No queue for outgoing mail: This is another one of those Eudora features I miss. With Eudora, it was possible to write a message and queue it for delivery later (indeed, this was the default, though it was also possible to send immediately). Not with Mail: you send it, it’s gone. A five-minute grace period would save a lot of mistakes.

So far, these complaints are just of the “this is broken” variety. There are lots of ways Mail could actually be innovative.

Presentation of threads: This is one thing where gmail is out in front: it shows “conversations,” including both messages you received and sent as part of the conversation. Even if Mail would show all the messages in a mailing-list thread in one window—ideally with proper threading indicated—I’d be very happy.
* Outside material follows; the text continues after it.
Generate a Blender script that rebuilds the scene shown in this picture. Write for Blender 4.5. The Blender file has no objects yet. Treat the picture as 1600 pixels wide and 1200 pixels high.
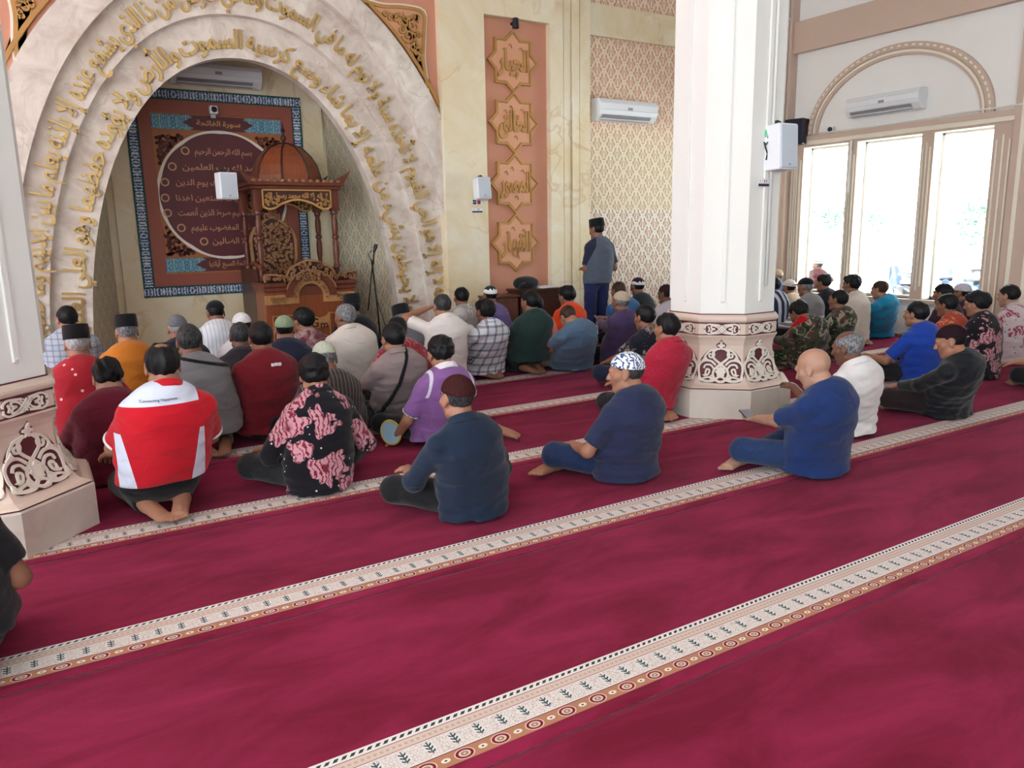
import bpy, bmesh, math, random
import numpy as np
from mathutils import Vector, Matrix

SC = bpy.context.scene
COL = SC.collection
PI = math.pi
random.seed(7)

# ------------------------------------------------------------------ camera, sky, light, exposure
F_PX, PITCH, YAW, ROLL, CAM_H = 1209.2, -0.19472, 0.55233, -0.01836, 1.52
_fw = Vector((math.sin(YAW)*math.cos(PITCH), math.cos(YAW)*math.cos(PITCH), math.sin(PITCH)))
_r = Vector((math.cos(YAW), -math.sin(YAW), 0)); _u = _r.cross(_fw)
RIGHT = math.cos(ROLL)*_r + math.sin(ROLL)*_u
UP = -math.sin(ROLL)*_r + math.cos(ROLL)*_u
FWD = _fw
cam = bpy.data.cameras.new('camera'); cam.sensor_width = 36; cam.lens = F_PX/1600*36; cam.clip_end = 300
cam_o = bpy.data.objects.new('camera', cam); COL.objects.link(cam_o)
cam_o.matrix_world = Matrix(((RIGHT.x, UP.x, -FWD.x, 0), (RIGHT.y, UP.y, -FWD.y, 0), (RIGHT.z, UP.z, -FWD.z, CAM_H), (0, 0, 0, 1)))
SC.camera = cam_o

world = bpy.data.worlds.new('sky'); SC.world = world; world.use_nodes = True
bg = world.node_tree.nodes['Background']
bg.inputs['Color'].default_value = (0.82, 0.93, 1.0, 1); bg.inputs['Strength'].default_value = 1.0
sun = bpy.data.lights.new('sun', 'SUN'); sun.energy = 22; sun.angle = 0.03
sun_o = bpy.data.objects.new('sun', sun); COL.objects.link(sun_o)
sun_o.rotation_euler = (math.radians(-12), math.radians(-18), 0)     # high sun: falls on the yard, not into the hall
SC.view_settings.view_transform = 'Standard'; SC.view_settings.look = 'None'
SC.view_settings.gamma = 1; SC.view_settings.use_curve_mapping = False
SC.view_settings.exposure = 2.55

def ray(x, y):
    return RIGHT*((x-800)/F_PX) - UP*((y-600)/F_PX) + FWD
def on_z(x, y, z=0.0):
    d = ray(x, y); t = (z-CAM_H)/d.z; return Vector((d.x*t, d.y*t, z))
def on_y(x, y, Y):
    d = ray(x, y); t = Y/d.y; return Vector((d.x*t, Y, CAM_H+d.z*t))
def on_x(x, y, X):
    d = ray(x, y); t = X/d.x; return Vector((X, d.y*t, CAM_H+d.z*t))

# ------------------------------------------------------------------ objects
def tag(o, label=None, cat=None, group=None, kind=None):
    if label: o['label'] = label
    if cat: o['category'] = cat
    if group: o['group'] = group
    if kind: o['kind'] = kind
    return o
def link(name, me, parent=None):
    o = bpy.data.objects.new(name, me); COL.objects.link(o)
    if parent: o.parent = parent
    return o
def empty(name, loc=(0, 0, 0), rz=0):
    o = link(name, None); o.location = loc; o.rotation_euler = (0, 0, rz); o.empty_display_size = .1; return o
def copy_tree(o, parent=None):
    kids = list(o.children)
    c = o.copy(); COL.objects.link(c)
    if parent: c.parent = parent
    for k in kids: copy_tree(k, c)
    return c

class MB:
    """collects geometry for one mesh object"""
    def __init__(s): s.v = []; s.f = []; s.m = []; s.mi = 0
    def quad_add(s, vs, fs):
        n = len(s.v); s.v += [tuple(p) for p in vs]; s.f += [tuple(i+n for i in f) for f in fs]; s.m += [s.mi]*len(fs); return s
    def box(s, a, b, fn=None):
        x0, y0, z0 = a; x1, y1, z1 = b
        vs = [(x0,y0,z0),(x1,y0,z0),(x1,y1,z0),(x0,y1,z0),(x0,y0,z1),(x1,y0,z1),(x1,y1,z1),(x0,y1,z1)]
        if fn: vs = [fn(p) for p in vs]
        return s.quad_add(vs, [(0,3,2,1),(4,5,6,7),(0,1,5,4),(1,2,6,5),(2,3,7,6),(3,0,4,7)])
    def bbox(s, a, b, r=.01):
        """box with chamfered edges"""
        bm = bmesh.new(); bmesh.ops.create_cube(bm, size=1)
        for v in bm.verts: v.co = Vector(((a[i]+b[i])/2+v.co[i]*(b[i]-a[i]) for i in range(3)))
        r = min(r, .45*min(abs(b[i]-a[i]) for i in range(3)))
        bmesh.ops.bevel(bm, geom=bm.edges[:], offset=r, segments=2, affect='EDGES', profile=.5)
        return s.bm(bm)
    def bm(s, bm, fn=None):
        bm.verts.index_update()
        s.quad_add([fn(v.co) if fn else v.co for v in bm.verts], [[v.index for v in f.verts] for f in bm.faces]); bm.free(); return s
    def mesh(s, me, fn):
        return s.quad_add([fn(v.co) for v in me.vertices], [tuple(p.vertices) for p in me.polygons])
    def strip(s, A, B, flip=False, closed=False):
        n = len(A); fs = []
        for i in range(n if closed else n-1):
            j = (i+1) % n; q = (i, j, n+j, n+i); fs.append(q[::-1] if flip else q)
        return s.quad_add(list(A)+list(B), fs)
    def poly(s, pts, y0, y1, fn):
        """extruded outline: pts 2D (u,v), depth y0..y1, fn(u,v,d)->3D"""
        n = len(pts)
        vs = [fn(u, v, y0) for u, v in pts]+[fn(u, v, y1) for u, v in pts]
        return s.quad_add(vs, [tuple(range(n)), tuple(range(2*n-1, n-1, -1))]+[(i, n+i, n+(i+1) % n, (i+1) % n) for i in range(n)])
    def tube(s, pts, r, n=8, caps=True):
        pts = [Vector(p) for p in pts]; rs = r if isinstance(r, (list, tuple)) else [r]*len(pts)
        rings = []; up = None
        for i, p in enumerate(pts):
            t = (pts[min(i+1, len(pts)-1)]-pts[max(i-1, 0)]); t = t.normalized() if t.length > 1e-9 else Vector((0, 0, 1))
            if up is None: up = Vector((0, 0, 1)) if abs(t.z) < .9 else Vector((1, 0, 0))
            a = t.cross(up); a = a.normalized() if a.length > 1e-6 else t.orthogonal().normalized(); b = a.cross(t); up = b
            rings.append([p+(a*math.cos(2*PI*k/n)+b*math.sin(2*PI*k/n))*rs[i] for k in range(n)])
        vs = [q for R in rings for q in R]; fs = []
        for i in range(len(rings)-1):
            for k in range(n): fs.append((i*n+k, i*n+(k+1) % n, (i+1)*n+(k+1) % n, (i+1)*n+k))
        if caps: fs += [tuple(range(n-1, -1, -1)), tuple(range((len(rings)-1)*n, len(rings)*n))]
        return s.quad_add(vs, fs)
    def lathe(s, prof, c, n=24, sx=1, sy=1, rot=0, caps=True):
        vs = []; fs = []
        for r, z in prof:
            for k in range(n):
                a = 2*PI*k/n+rot; vs.append((c[0]+r*sx*math.cos(a), c[1]+r*sy*math.sin(a), c[2]+z))
        for i in range(len(prof)-1):
            for k in range(n): fs.append((i*n+k, i*n+(k+1) % n, (i+1)*n+(k+1) % n, (i+1)*n+k))
        if caps: fs += [tuple(range(n-1, -1, -1)), tuple(range((len(prof)-1)*n, len(prof)*n))]
        return s.quad_add(vs, fs)
    def ribbon(s, pts, w, fn, h=.006, closed=False):
        """flat raised band along 2D pts (u,v); fn(u,v,d)->3D with d the height off the surface"""
        P = [Vector(p) for p in pts]; n = len(P); ws = w if isinstance(w, (list, tuple)) else [w]*n
        L = []; R = []; L0 = []; R0 = []
        for i in range(n):
            a = P[(i-1) % n] if closed else P[max(i-1, 0)]; b = P[(i+1) % n] if closed else P[min(i+1, n-1)]
            t = b-a; t = t.normalized() if t.length > 1e-9 else Vector((1, 0)); q = Vector((-t.y, t.x))*ws[i]/2
            L.append(fn(*(P[i]+q), h)); R.append(fn(*(P[i]-q), h)); L0.append(fn(*(P[i]+q*1.25), 0)); R0.append(fn(*(P[i]-q*1.25), 0))
        s.strip(L, R, closed=closed); s.strip(L0, L, closed=closed); s.strip(R, R0, closed=closed); return s
    def build(s, name, mats, parent=None, smooth=False, angle=None):
        me = bpy.data.meshes.new(name); me.from_pydata(s.v, [], s.f)
        for m in (mats if isinstance(mats, (list, tuple)) else [mats]): me.materials.append(m)
        if s.m and max(s.m) > 0: me.polygons.foreach_set('material_index', s.m)
        if smooth:
            me.polygons.foreach_set('use_smooth', [True]*len(me.polygons))
            if angle: me.set_sharp_from_angle(angle=math.radians(angle))
        me.validate(); me.update()
        return link(name, me, parent)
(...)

If it could go a step further and strip off all the detritus of footers and excess quoting, I’d be amazed.

Mailing-list handling: As long as we’re talking about mailing lists, Mail should be smart enough to recognize “hey, you’ve subscribed to a mailing list” and offer to set up special mailboxes and filters for it. Since almost all mailing lists run on a handful of platforms (Yahoo Groups, Google Groups, Mailman, and maybe one or two others), it should be possible to create special actions for quitting a list, etc, so that newbies who subscribe to a list they then decide to leave don’t post annoyed and annoying messages to the list asking “how do I leave this list?” (actually, this suggests a whole xmlrpc mechanism for managing lists, but that’s a topic for another day).

Ad-hoc mailing lists: this could be dangerous in the wrong hands, but sometimes it is useful to have a mailing list for a short period of time and a small number of people. With the right rules and actions, a mail client could emulate a mailing list well enough. There should be a quick way to set this up.

Alternate views: It could be useful (or at least interesting) to be able to view my mail database in calendrical form. Or by person. It would be interesting, for example, to see a histogram of all the mail exchanged between me and Gwen over time.